### [Data provided]
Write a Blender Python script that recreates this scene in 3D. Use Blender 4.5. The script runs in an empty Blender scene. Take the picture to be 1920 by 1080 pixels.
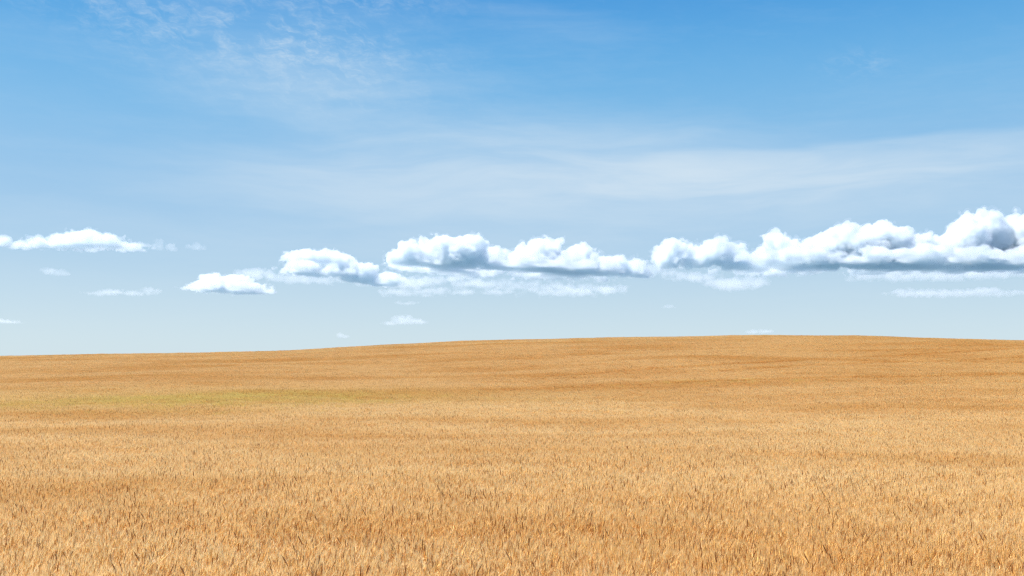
import bpy, math, random
import numpy as np

# ------------------------------------------------------------------ camera, sky, sun
scene = bpy.context.scene
C = scene.collection
F = 1867.0            # focal length in photo pixels
EYE_ROW = 690.0       # photo row of the eye-level horizon
PITCH = math.atan((EYE_ROW - 540.0) / F)

cam_d = bpy.data.cameras.new("camera")
cam_d.sensor_width = 36.0
cam_d.lens = 36.0 * F / 1920.0
cam_d.clip_start = 0.1
cam_d.clip_end = 120000.0
cam = bpy.data.objects.new("camera", cam_d)
C.objects.link(cam)
cam.location = (0, 0, 0)
cam.rotation_euler = (math.radians(90) + PITCH, 0, 0)
scene.camera = cam

SUN_EL = math.radians(56)
SUN_AZ = math.radians(-90)   # clockwise from the view direction (+Y); negative is to the left
sun_d = bpy.data.lights.new("sun", "SUN")
sun_d.energy = 4.4
sun_d.angle = math.radians(0.53)
sun_d.color = (1.0, 0.965, 0.905)
sun = bpy.data.objects.new("sun", sun_d)
C.objects.link(sun)
sun.rotation_euler = (math.radians(90) - SUN_EL, 0, -SUN_AZ + math.pi)
sun.location = (-40, -20, 60)

scene.view_settings.view_transform = 'Standard'
scene.view_settings.look = 'None'
scene.view_settings.exposure = 0.86
scene.view_settings.gamma = 1.0
cy = scene.cycles
cy.max_bounces = 24
cy.diffuse_bounces = 8
cy.glossy_bounces = 2
cy.transmission_bounces = 8
cy.transparent_max_bounces = 12
cy.volume_bounces = 22
cy.use_denoising = True
cy.denoising_prefilter = 'NONE'
cy.pixel_filter_type = 'BLACKMAN_HARRIS'
cy.filter_width = 1.25
cy.caustics_reflective = False
cy.caustics_refractive = False

world = bpy.data.worlds.new("World")
scene.world = world
world.use_nodes = True


class NT:
    """small helper for building node trees"""
    def __init__(self, tree):
        self.t = tree
        tree.nodes.clear()

    def n(self, kind, **kw):
        nd = self.t.nodes.new(kind)
        for k, v in kw.items():
            setattr(nd, k, v)
        return nd

    def put(self, sock, v):
        if v is None:
            return
        if isinstance(v, bpy.types.NodeSocket):
            self.t.links.new(v, sock)
        else:
            sock.default_value = v

    def m(self, op, a=None, b=None, c=None, clamp=False):
        nd = self.n('ShaderNodeMath', operation=op, use_clamp=clamp)
        for i, v in enumerate((a, b, c)):
            self.put(nd.inputs[i], v)
        return nd.outputs[0]

    def xyz(self, x=0.0, y=0.0, z=0.0):
        nd = self.n('ShaderNodeCombineXYZ')
        for i, v in enumerate((x, y, z)):
            self.put(nd.inputs[i], v)
        return nd.outputs[0]

    def noise(self, vec, scale, detail=4.0, rough=0.55, dist=0.0):
        nd = self.n('ShaderNodeTexNoise')
        self.put(nd.inputs['Vector'], vec)
        nd.inputs['Scale'].default_value = scale
        nd.inputs['Detail'].default_value = detail
        nd.inputs['Roughness'].default_value = rough
        nd.inputs['Distortion'].default_value = dist
        return nd.outputs['Fac']

    def rng(self, v, a, b, c=0.0, d=1.0, smooth=True):
        nd = self.n('ShaderNodeMapRange', interpolation_type='SMOOTHSTEP' if smooth else 'LINEAR')
        self.put(nd.inputs['Value'], v)
        for k, x in zip(('From Min', 'From Max', 'To Min', 'To Max'), (a, b, c, d)):
            nd.inputs[k].default_value = x
        return nd.outputs['Result']

    def mix(self, fac, a, b, blend='MIX'):
        nd = self.n('ShaderNodeMix', data_type='RGBA', blend_type=blend)
        nd.clamp_factor = True
        self.put(nd.inputs[0], fac)
        self.put(nd.inputs[6], a)
        self.put(nd.inputs[7], b)
        return nd.outputs[2]

    def ramp(self, v, stops):
        nd = self.n('ShaderNodeValToRGB')
        cr = nd.color_ramp
        cr.interpolation = 'B_SPLINE'
        while len(cr.elements) < len(stops):
            cr.elements.new(0.5)
        for e, (p, c) in zip(cr.elements, stops):
            e.position = p
            e.color = (*c, 1.0)
        self.put(nd.inputs[0], v)
        return nd.outputs[0]


def lin(r, g, b):
    return tuple(((v / 255.0) / 12.92 if v / 255.0 <= 0.04045 else ((v / 255.0 + 0.055) / 1.055) ** 2.4) for v in (r, g, b))


def build_world():
    w = NT(world.node_tree)
    out = w.n('ShaderNodeOutputWorld')
    bg = w.n('ShaderNodeBackground')
    bg.inputs['Strength'].default_value = 0.12
    w.t.links.new(bg.outputs[0], out.inputs[0])
    sky = w.n('ShaderNodeTexSky', sky_type='NISHITA')
    sky.sun_disc = False
    sky.sun_elevation = SUN_EL
    sky.sun_rotation = SUN_AZ
    sky.altitude = 300
    sky.air_density = 1.0
    sky.dust_density = 0.6
    sky.ozone_density = 2.2
    tc = w.n('ShaderNodeTexCoord')
    sep = w.n('ShaderNodeSeparateXYZ')
    w.t.links.new(tc.outputs['Generated'], sep.inputs[0])
    X, Y, Z = sep.outputs
    az = w.m('MULTIPLY', w.m('ARCTAN2', X, Y), 180 / math.pi)       # degrees right of +Y
    el = w.m('MULTIPLY', w.m('ARCSINE', Z), 180 / math.pi)          # degrees above the horizon
    # moist summer air: the clear sky pales towards the horizon
    k = 1.0 / (0.12 * 2 ** 0.86)

    def cc(r, g, b):
        return lin(r, g, b)
    grad = w.ramp(w.m('DIVIDE', el, 40.0, clamp=True), [
        (0.0, cc(203, 223, 233)), (0.07, cc(198, 219, 232)), (0.16, cc(170, 203, 229)), (0.27, cc(148, 193, 229)),
        (0.38, cc(118, 184, 229)), (0.50, cc(72, 160, 223)), (0.62, cc(30, 122, 206)), (1.0, cc(28, 96, 185))])
    grad = w.mix(1.0, grad, (k, k, k, 1), 'MULTIPLY')
    base = w.mix(0.92, sky.outputs[0], grad)
    # high thin cloud, drawn out in long streaks across the sky
    pv = w.xyz(w.m('MULTIPLY', az, 0.35), w.m('MULTIPLY', el, 1.0), 3.1)
    warp = w.noise(pv, 0.22, 3, 0.5)
    elw = w.m('ADD', el, w.m('MULTIPLY', w.m('SUBTRACT', warp, 0.5), 2.5))

    def blob(ca, ce, ra, re, tilt=0.0, useel=None):
        e_ = useel or elw
        t = math.radians(tilt)
        dx = w.m('SUBTRACT', az, ca)
        dy = w.m('SUBTRACT', e_, ce)
        u = w.m('ADD', w.m('MULTIPLY', dx, math.cos(t) / ra), w.m('MULTIPLY', dy, math.sin(t) / ra))
        v = w.m('ADD', w.m('MULTIPLY', dx, -math.sin(t) / re), w.m('MULTIPLY', dy, math.cos(t) / re))
        q = w.m('ADD', w.m('MULTIPLY', u, u), w.m('MULTIPLY', v, v))
        return w.m('POWER', math.e, w.m('MULTIPLY', q, -1.0))

    st = w.noise(w.xyz(w.m('MULTIPLY', az, 0.10), w.m('MULTIPLY', elw, 0.75), 7.7), 1.0, 5, 0.55, 0.3)
    st2 = w.noise(w.xyz(w.m('MULTIPLY', az, 0.03), w.m('MULTIPLY', elw, 0.3), 1.7), 1.0, 3, 0.5, 0.2)
    fib = w.noise(w.xyz(w.m('MULTIPLY', w.m('ADD', az, w.m('MULTIPLY', el, 0.6)), 0.55), w.m('MULTIPLY', el, 3.2), 2.0), 1.0, 6, 0.62, 0.4)
    # broad veil: a long lens across the middle, a flat streak to its right, a dim patch upper left
    lens = w.rng(blob(-1.5, 11.4, 20, 3.0, 3), 0.18, 0.85)
    edge = w.rng(w.m('SUBTRACT', w.m('ADD', elw, w.m('MULTIPLY', az, -0.012)), 11.9), -0.1, 0.55, 1.0, 0.0)
    streak = w.m('MULTIPLY', blob(18, 10.6, 17, 1.9, 1.5), edge)
    veil = w.m('ADD', w.m('MULTIPLY', lens, 0.30), w.m('MULTIPLY', streak, 0.46))
    veil = w.m('ADD', veil, w.m('MULTIPLY', blob(-11, 15.8, 9, 3.4, -6), 0.24))
    veil = w.m('ADD', veil, w.m('MULTIPLY', blob(2, 19.3, 6, 1.6, -10), 0.08))
    veil = w.m('ADD', veil, w.m('MULTIPLY', blob(6, 8.0, 30, 1.6, 2), 0.16))
    veil = w.m('MULTIPLY', veil, w.rng(st, 0.3, 0.7, 0.72, 1.2))
    veil = w.m('ADD', veil, w.m('MULTIPLY', w.m('SUBTRACT', st, 0.5), 0.16))
    veil = w.m('ADD', veil, w.m('MULTIPLY', w.m('SUBTRACT', st2, 0.5), 0.14))
    veil = w.m('ADD', veil, w.m('MULTIPLY', w.m('SUBTRACT', fib, 0.5), 0.07), clamp=True)
    # rippled bank of small cloudlets, upper left
    wob = w.m('MULTIPLY', w.m('SUBTRACT', w.noise(w.xyz(w.m('MULTIPLY', az, 0.8), w.m('MULTIPLY', el, 0.8), 9.0), 1.0, 3, 0.5), 0.5), 1.6)
    ra_ = w.m('ADD', w.m('ADD', w.m('MULTIPLY', az, 0.50), w.m('MULTIPLY', el, 1.05)), wob)
    rb_ = w.m('ADD', w.m('MULTIPLY', az, -0.25), w.m('MULTIPLY', el, 0.55))
    rip = w.noise(w.xyz(w.m('MULTIPLY', ra_, 1.45), w.m('MULTIPLY', rb_, 1.5), 5.5), 1.0, 5, 0.62, 0.15)
    rip = w.rng(rip, 0.38, 0.72)
    fil = w.rng(w.noise(w.xyz(w.m('MULTIPLY', az, 2.2), w.m('MULTIPLY', el, 6.5), 0.0), 1.0, 5, 0.68, 0.5), 0.28, 0.72, 0.45, 1.15)
    bank = w.m('ADD', blob(-11.6, 18.0, 6.2, 1.5, -7, el), w.m('MULTIPLY', blob(-22, 18.7, 6.0, 1.4, -8, el), 0.6))
    bank = w.m('ADD', bank, w.m('MULTIPLY', blob(19.4, 16.3, 1.6, 0.6, 0, el), 0.55))
    bank = w.m('ADD', bank, w.m('MULTIPLY', blob(-13, 15.6, 7, 1.5, -6, el), 0.35))
    bank = w.m('ADD', bank, w.m('MULTIPLY', blob(-10, 20.6, 6, 1.0, 0, el), 0.6))
    bank = w.m('ADD', bank, 0.03)
    rip = w.m('MULTIPLY', w.m('MULTIPLY', rip, fil), w.m('MULTIPLY', bank, 0.44))
    cov = w.m('ADD', veil, w.m('MULTIPLY', rip, w.m('SUBTRACT', 1.0, veil)), clamp=True)
    col = w.mix(cov, base, tuple(v * k for v in lin(222, 235, 244)) + (1.0,))
    w.t.links.new(col, bg.inputs['Color'])


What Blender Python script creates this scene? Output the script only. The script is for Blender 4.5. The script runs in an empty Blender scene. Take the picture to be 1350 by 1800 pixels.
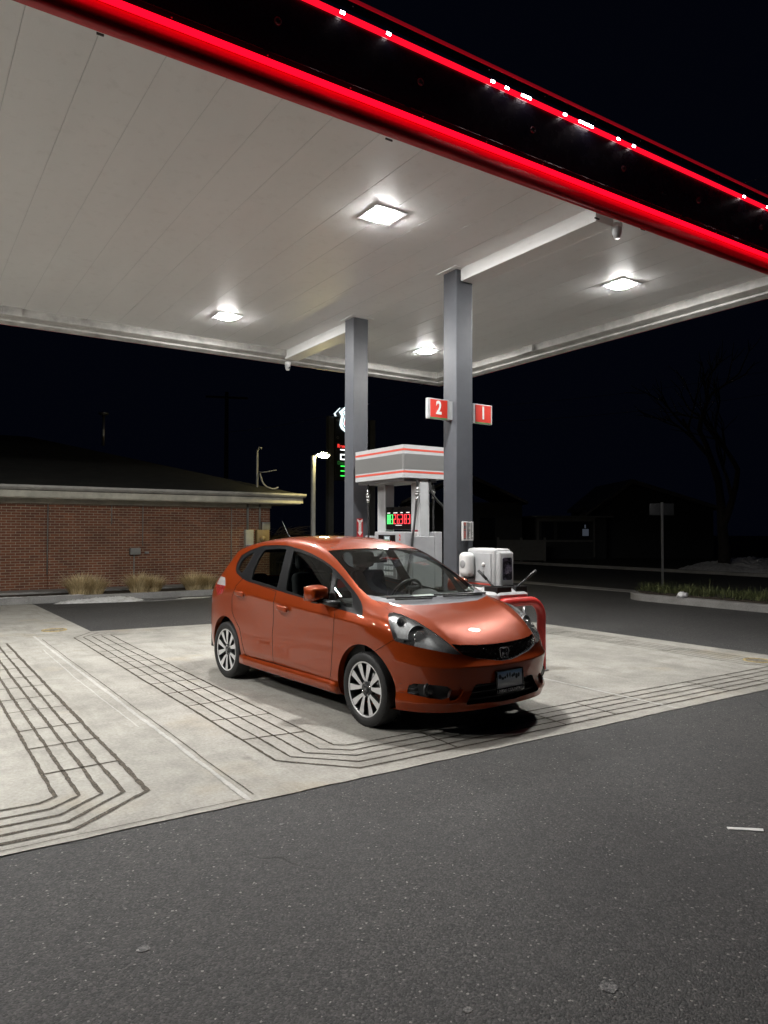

### [Task requirements]
Only lines belong in the copy: transcribe those from the start of the data through the line that contains "import numpy as np", and skip the pictures.

### [Expected answer]
Write a Blender Python script that recreates this scene in 3D. Use Blender 4.5. The script runs in an empty Blender scene. Take the picture to be 1920 by 1080 pixels.
import bpy, math, random
import numpy as np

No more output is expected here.